§ What to work on
What follows is a listing to be transcribed exactly.

*****

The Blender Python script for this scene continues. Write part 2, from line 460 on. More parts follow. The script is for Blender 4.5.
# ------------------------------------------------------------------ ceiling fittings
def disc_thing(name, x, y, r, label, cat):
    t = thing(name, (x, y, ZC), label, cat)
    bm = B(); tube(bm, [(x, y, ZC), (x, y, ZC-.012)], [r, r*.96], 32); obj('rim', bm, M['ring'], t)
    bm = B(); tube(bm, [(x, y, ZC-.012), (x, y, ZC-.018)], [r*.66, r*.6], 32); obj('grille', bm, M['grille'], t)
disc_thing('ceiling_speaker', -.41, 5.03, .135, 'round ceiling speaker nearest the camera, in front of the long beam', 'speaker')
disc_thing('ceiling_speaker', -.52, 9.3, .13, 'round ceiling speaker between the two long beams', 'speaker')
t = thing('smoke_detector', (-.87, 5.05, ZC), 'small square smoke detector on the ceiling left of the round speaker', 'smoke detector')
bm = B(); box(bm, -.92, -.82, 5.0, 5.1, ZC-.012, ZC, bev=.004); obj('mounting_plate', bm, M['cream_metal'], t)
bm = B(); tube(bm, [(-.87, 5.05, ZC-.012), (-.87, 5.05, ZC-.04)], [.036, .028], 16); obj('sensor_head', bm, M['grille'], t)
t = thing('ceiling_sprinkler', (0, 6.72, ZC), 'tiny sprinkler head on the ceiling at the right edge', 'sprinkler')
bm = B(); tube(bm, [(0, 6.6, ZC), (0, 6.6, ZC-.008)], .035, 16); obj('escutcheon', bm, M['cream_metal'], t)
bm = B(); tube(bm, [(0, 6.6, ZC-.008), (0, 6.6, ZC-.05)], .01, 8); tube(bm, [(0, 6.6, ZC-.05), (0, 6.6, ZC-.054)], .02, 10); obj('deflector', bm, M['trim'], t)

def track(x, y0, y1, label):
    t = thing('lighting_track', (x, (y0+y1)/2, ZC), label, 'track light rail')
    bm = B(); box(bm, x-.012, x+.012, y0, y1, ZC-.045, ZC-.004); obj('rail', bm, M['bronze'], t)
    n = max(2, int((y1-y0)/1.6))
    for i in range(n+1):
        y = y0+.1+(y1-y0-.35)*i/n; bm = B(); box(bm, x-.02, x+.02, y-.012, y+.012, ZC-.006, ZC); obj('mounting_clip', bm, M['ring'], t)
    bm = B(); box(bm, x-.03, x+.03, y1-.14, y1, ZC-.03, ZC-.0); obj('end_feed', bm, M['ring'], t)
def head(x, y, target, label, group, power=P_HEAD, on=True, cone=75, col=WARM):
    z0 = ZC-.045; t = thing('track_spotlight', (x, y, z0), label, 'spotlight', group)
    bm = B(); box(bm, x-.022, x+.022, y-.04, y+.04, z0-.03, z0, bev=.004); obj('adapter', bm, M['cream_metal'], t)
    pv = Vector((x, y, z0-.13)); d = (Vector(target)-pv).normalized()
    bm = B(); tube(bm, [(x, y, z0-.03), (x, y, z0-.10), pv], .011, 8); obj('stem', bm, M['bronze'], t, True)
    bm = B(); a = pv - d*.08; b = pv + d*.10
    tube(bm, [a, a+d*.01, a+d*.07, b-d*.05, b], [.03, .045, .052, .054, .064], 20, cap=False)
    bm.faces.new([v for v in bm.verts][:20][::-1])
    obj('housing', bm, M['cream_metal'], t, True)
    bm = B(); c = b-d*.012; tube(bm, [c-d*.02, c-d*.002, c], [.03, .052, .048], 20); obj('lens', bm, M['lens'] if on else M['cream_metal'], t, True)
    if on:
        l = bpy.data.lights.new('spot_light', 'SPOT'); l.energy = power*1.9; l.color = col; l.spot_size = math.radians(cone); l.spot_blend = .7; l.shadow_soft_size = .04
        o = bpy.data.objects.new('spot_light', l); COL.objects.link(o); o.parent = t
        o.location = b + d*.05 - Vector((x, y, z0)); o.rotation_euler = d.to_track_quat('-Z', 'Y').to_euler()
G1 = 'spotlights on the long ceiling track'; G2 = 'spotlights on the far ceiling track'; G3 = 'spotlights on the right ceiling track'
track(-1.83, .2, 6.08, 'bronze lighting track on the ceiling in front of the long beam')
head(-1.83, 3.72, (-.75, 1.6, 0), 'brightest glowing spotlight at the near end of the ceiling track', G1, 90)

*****

§ Response for this exercise
The Blender Python script for this scene continues. Write part 2, from line 460 on. More parts follow. The script is for Blender 4.5.
# ------------------------------------------------------------------ ceiling fittings
def disc_thing(name, x, y, r, label, cat):
    t = thing(name, (x, y, ZC), label, cat)
    bm = B(); tube(bm, [(x, y, ZC), (x, y, ZC-.012)], [r, r*.96], 32); obj('rim', bm, M['ring'], t)
    bm = B(); tube(bm, [(x, y, ZC-.012), (x, y, ZC-.018)], [r*.66, r*.6], 32); obj('grille', bm, M['grille'], t)
disc_thing('ceiling_speaker', -.41, 5.03, .135, 'round ceiling speaker nearest the camera, in front of the long beam', 'speaker')
disc_thing('ceiling_speaker', -.52, 9.3, .13, 'round ceiling speaker between the two long beams', 'speaker')
t = thing('smoke_detector', (-.87, 5.05, ZC), 'small square smoke detector on the ceiling left of the round speaker', 'smoke detector')
bm = B(); box(bm, -.92, -.82, 5.0, 5.1, ZC-.012, ZC, bev=.004); obj('mounting_plate', bm, M['cream_metal'], t)
bm = B(); tube(bm, [(-.87, 5.05, ZC-.012), (-.87, 5.05, ZC-.04)], [.036, .028], 16); obj('sensor_head', bm, M['grille'], t)
t = thing('ceiling_sprinkler', (0, 6.72, ZC), 'tiny sprinkler head on the ceiling at the right edge', 'sprinkler')
bm = B(); tube(bm, [(0, 6.6, ZC), (0, 6.6, ZC-.008)], .035, 16); obj('escutcheon', bm, M['cream_metal'], t)
bm = B(); tube(bm, [(0, 6.6, ZC-.008), (0, 6.6, ZC-.05)], .01, 8); tube(bm, [(0, 6.6, ZC-.05), (0, 6.6, ZC-.054)], .02, 10); obj('deflector', bm, M['trim'], t)

def track(x, y0, y1, label):
    t = thing('lighting_track', (x, (y0+y1)/2, ZC), label, 'track light rail')
    bm = B(); box(bm, x-.012, x+.012, y0, y1, ZC-.045, ZC-.004); obj('rail', bm, M['bronze'], t)
    n = max(2, int((y1-y0)/1.6))
    for i in range(n+1):
        y = y0+.1+(y1-y0-.35)*i/n; bm = B(); box(bm, x-.02, x+.02, y-.012, y+.012, ZC-.006, ZC); obj('mounting_clip', bm, M['ring'], t)
    bm = B(); box(bm, x-.03, x+.03, y1-.14, y1, ZC-.03, ZC-.0); obj('end_feed', bm, M['ring'], t)
def head(x, y, target, label, group, power=P_HEAD, on=True, cone=75, col=WARM):
    z0 = ZC-.045; t = thing('track_spotlight', (x, y, z0), label, 'spotlight', group)
    bm = B(); box(bm, x-.022, x+.022, y-.04, y+.04, z0-.03, z0, bev=.004); obj('adapter', bm, M['cream_metal'], t)
    pv = Vector((x, y, z0-.13)); d = (Vector(target)-pv).normalized()
    bm = B(); tube(bm, [(x, y, z0-.03), (x, y, z0-.10), pv], .011, 8); obj('stem', bm, M['bronze'], t, True)
    bm = B(); a = pv - d*.08; b = pv + d*.10
    tube(bm, [a, a+d*.01, a+d*.07, b-d*.05, b], [.03, .045, .052, .054, .064], 20, cap=False)
    bm.faces.new([v for v in bm.verts][:20][::-1])
    obj('housing', bm, M['cream_metal'], t, True)
    bm = B(); c = b-d*.012; tube(bm, [c-d*.02, c-d*.002, c], [.03, .052, .048], 20); obj('lens', bm, M['lens'] if on else M['cream_metal'], t, True)
    if on:
        l = bpy.data.lights.new('spot_light', 'SPOT'); l.energy = power*1.9; l.color = col; l.spot_size = math.radians(cone); l.spot_blend = .7; l.shadow_soft_size = .04
        o = bpy.data.objects.new('spot_light', l); COL.objects.link(o); o.parent = t
        o.location = b + d*.05 - Vector((x, y, z0)); o.rotation_euler = d.to_track_quat('-Z', 'Y').to_euler()
G1 = 'spotlights on the long ceiling track'; G2 = 'spotlights on the far ceiling track'; G3 = 'spotlights on the right ceiling track'
track(-1.83, .2, 6.08, 'bronze lighting track on the ceiling in front of the long beam')
head(-1.83, 3.72, (-.75, 1.6, 0), 'brightest glowing spotlight at the near end of the ceiling track', G1, 90)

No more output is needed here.